— Work required —
Write out the whole listing again, exactly as given.
■ ■ ■ ■
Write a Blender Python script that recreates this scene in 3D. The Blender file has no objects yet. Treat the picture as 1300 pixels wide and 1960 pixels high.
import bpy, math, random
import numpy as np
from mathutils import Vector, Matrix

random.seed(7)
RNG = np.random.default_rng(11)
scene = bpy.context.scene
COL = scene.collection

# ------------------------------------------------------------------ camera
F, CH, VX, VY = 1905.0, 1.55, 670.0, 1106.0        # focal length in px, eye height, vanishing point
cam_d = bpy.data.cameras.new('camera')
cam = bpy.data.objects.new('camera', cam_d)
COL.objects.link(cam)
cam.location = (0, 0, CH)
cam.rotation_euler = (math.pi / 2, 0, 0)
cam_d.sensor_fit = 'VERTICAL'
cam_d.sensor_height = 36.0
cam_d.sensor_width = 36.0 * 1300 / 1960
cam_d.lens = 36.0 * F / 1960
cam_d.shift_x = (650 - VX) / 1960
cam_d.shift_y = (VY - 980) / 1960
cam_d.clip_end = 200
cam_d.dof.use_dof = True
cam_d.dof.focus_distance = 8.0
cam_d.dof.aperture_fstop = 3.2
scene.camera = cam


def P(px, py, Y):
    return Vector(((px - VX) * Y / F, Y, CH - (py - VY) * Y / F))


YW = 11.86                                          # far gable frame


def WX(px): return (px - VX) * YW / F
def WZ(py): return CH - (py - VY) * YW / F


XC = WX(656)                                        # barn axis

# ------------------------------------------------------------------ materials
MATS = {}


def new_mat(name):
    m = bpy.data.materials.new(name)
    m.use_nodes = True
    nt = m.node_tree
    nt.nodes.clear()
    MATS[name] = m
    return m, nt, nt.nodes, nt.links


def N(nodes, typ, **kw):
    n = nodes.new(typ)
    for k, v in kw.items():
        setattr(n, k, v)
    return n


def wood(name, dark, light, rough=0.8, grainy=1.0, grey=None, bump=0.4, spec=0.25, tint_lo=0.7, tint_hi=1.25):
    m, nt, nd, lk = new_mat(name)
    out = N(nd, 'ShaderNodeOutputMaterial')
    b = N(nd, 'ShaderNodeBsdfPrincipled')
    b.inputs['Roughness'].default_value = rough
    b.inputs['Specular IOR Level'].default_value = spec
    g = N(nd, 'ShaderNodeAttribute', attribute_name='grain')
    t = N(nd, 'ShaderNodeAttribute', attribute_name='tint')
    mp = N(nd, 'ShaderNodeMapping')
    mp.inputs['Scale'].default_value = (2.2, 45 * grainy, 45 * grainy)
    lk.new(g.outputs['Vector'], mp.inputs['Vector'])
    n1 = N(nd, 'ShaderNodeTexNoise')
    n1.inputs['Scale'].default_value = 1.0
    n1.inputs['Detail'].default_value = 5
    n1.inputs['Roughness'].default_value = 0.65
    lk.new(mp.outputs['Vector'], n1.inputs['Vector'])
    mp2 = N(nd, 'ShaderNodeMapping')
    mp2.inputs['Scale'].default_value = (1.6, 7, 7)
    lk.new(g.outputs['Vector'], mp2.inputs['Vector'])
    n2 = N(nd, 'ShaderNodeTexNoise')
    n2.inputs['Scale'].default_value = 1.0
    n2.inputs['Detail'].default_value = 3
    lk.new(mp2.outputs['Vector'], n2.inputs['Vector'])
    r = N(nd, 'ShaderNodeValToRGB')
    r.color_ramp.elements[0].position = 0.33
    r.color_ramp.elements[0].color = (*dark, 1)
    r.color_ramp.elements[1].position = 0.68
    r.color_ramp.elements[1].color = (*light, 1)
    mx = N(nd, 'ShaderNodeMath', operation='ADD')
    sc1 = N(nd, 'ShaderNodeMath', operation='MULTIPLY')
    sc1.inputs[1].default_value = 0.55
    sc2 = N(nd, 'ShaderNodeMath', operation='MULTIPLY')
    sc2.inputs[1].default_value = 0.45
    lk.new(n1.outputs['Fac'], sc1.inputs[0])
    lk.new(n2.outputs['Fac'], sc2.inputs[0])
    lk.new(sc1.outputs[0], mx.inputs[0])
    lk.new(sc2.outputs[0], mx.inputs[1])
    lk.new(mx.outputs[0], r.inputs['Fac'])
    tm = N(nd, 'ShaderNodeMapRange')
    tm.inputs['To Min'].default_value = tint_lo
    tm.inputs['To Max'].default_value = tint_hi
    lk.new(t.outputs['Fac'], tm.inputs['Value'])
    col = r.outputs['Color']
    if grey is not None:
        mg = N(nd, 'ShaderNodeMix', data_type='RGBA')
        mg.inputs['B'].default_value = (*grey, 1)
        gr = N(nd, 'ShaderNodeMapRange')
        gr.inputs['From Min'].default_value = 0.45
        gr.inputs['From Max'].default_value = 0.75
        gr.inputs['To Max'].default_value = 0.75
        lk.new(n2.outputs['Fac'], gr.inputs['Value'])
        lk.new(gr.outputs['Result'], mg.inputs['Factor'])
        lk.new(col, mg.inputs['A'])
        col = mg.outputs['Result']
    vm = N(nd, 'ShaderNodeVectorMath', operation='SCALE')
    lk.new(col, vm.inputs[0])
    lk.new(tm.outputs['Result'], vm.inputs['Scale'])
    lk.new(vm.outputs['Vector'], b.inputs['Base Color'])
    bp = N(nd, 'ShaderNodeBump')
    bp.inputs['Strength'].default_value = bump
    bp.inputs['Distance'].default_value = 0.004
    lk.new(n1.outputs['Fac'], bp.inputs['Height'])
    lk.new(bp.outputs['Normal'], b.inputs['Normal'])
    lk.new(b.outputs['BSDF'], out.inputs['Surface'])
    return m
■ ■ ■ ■
— Answer to this problem —
Write a Blender Python script that recreates this scene in 3D. The Blender file has no objects yet. Treat the picture as 1300 pixels wide and 1960 pixels high.
import bpy, math, random
import numpy as np
from mathutils import Vector, Matrix

random.seed(7)
RNG = np.random.default_rng(11)
scene = bpy.context.scene
COL = scene.collection

# ------------------------------------------------------------------ camera
F, CH, VX, VY = 1905.0, 1.55, 670.0, 1106.0        # focal length in px, eye height, vanishing point
cam_d = bpy.data.cameras.new('camera')
cam = bpy.data.objects.new('camera', cam_d)
COL.objects.link(cam)
cam.location = (0, 0, CH)
cam.rotation_euler = (math.pi / 2, 0, 0)
cam_d.sensor_fit = 'VERTICAL'
cam_d.sensor_height = 36.0
cam_d.sensor_width = 36.0 * 1300 / 1960
cam_d.lens = 36.0 * F / 1960
cam_d.shift_x = (650 - VX) / 1960
cam_d.shift_y = (VY - 980) / 1960
cam_d.clip_end = 200
cam_d.dof.use_dof = True
cam_d.dof.focus_distance = 8.0
cam_d.dof.aperture_fstop = 3.2
scene.camera = cam


def P(px, py, Y):
    return Vector(((px - VX) * Y / F, Y, CH - (py - VY) * Y / F))


YW = 11.86                                          # far gable frame


def WX(px): return (px - VX) * YW / F
def WZ(py): return CH - (py - VY) * YW / F


XC = WX(656)                                        # barn axis

# ------------------------------------------------------------------ materials
MATS = {}


def new_mat(name):
    m = bpy.data.materials.new(name)
    m.use_nodes = True
    nt = m.node_tree
    nt.nodes.clear()
    MATS[name] = m
    return m, nt, nt.nodes, nt.links


def N(nodes, typ, **kw):
    n = nodes.new(typ)
    for k, v in kw.items():
        setattr(n, k, v)
    return n


def wood(name, dark, light, rough=0.8, grainy=1.0, grey=None, bump=0.4, spec=0.25, tint_lo=0.7, tint_hi=1.25):
    m, nt, nd, lk = new_mat(name)
    out = N(nd, 'ShaderNodeOutputMaterial')
    b = N(nd, 'ShaderNodeBsdfPrincipled')
    b.inputs['Roughness'].default_value = rough
    b.inputs['Specular IOR Level'].default_value = spec
    g = N(nd, 'ShaderNodeAttribute', attribute_name='grain')
    t = N(nd, 'ShaderNodeAttribute', attribute_name='tint')
    mp = N(nd, 'ShaderNodeMapping')
    mp.inputs['Scale'].default_value = (2.2, 45 * grainy, 45 * grainy)
    lk.new(g.outputs['Vector'], mp.inputs['Vector'])
    n1 = N(nd, 'ShaderNodeTexNoise')
    n1.inputs['Scale'].default_value = 1.0
    n1.inputs['Detail'].default_value = 5
    n1.inputs['Roughness'].default_value = 0.65
    lk.new(mp.outputs['Vector'], n1.inputs['Vector'])
    mp2 = N(nd, 'ShaderNodeMapping')
    mp2.inputs['Scale'].default_value = (1.6, 7, 7)
    lk.new(g.outputs['Vector'], mp2.inputs['Vector'])
    n2 = N(nd, 'ShaderNodeTexNoise')
    n2.inputs['Scale'].default_value = 1.0
    n2.inputs['Detail'].default_value = 3
    lk.new(mp2.outputs['Vector'], n2.inputs['Vector'])
    r = N(nd, 'ShaderNodeValToRGB')
    r.color_ramp.elements[0].position = 0.33
    r.color_ramp.elements[0].color = (*dark, 1)
    r.color_ramp.elements[1].position = 0.68
    r.color_ramp.elements[1].color = (*light, 1)
    mx = N(nd, 'ShaderNodeMath', operation='ADD')
    sc1 = N(nd, 'ShaderNodeMath', operation='MULTIPLY')
    sc1.inputs[1].default_value = 0.55
    sc2 = N(nd, 'ShaderNodeMath', operation='MULTIPLY')
    sc2.inputs[1].default_value = 0.45
    lk.new(n1.outputs['Fac'], sc1.inputs[0])
    lk.new(n2.outputs['Fac'], sc2.inputs[0])
    lk.new(sc1.outputs[0], mx.inputs[0])
    lk.new(sc2.outputs[0], mx.inputs[1])
    lk.new(mx.outputs[0], r.inputs['Fac'])
    tm = N(nd, 'ShaderNodeMapRange')
    tm.inputs['To Min'].default_value = tint_lo
    tm.inputs['To Max'].default_value = tint_hi
    lk.new(t.outputs['Fac'], tm.inputs['Value'])
    col = r.outputs['Color']
    if grey is not None:
        mg = N(nd, 'ShaderNodeMix', data_type='RGBA')
        mg.inputs['B'].default_value = (*grey, 1)
        gr = N(nd, 'ShaderNodeMapRange')
        gr.inputs['From Min'].default_value = 0.45
        gr.inputs['From Max'].default_value = 0.75
        gr.inputs['To Max'].default_value = 0.75
        lk.new(n2.outputs['Fac'], gr.inputs['Value'])
        lk.new(gr.outputs['Result'], mg.inputs['Factor'])
        lk.new(col, mg.inputs['A'])
        col = mg.outputs['Result']
    vm = N(nd, 'ShaderNodeVectorMath', operation='SCALE')
    lk.new(col, vm.inputs[0])
    lk.new(tm.outputs['Result'], vm.inputs['Scale'])
    lk.new(vm.outputs['Vector'], b.inputs['Base Color'])
    bp = N(nd, 'ShaderNodeBump')
    bp.inputs['Strength'].default_value = bump
    bp.inputs['Distance'].default_value = 0.004
    lk.new(n1.outputs['Fac'], bp.inputs['Height'])
    lk.new(bp.outputs['Normal'], b.inputs['Normal'])
    lk.new(b.outputs['BSDF'], out.inputs['Surface'])
    return m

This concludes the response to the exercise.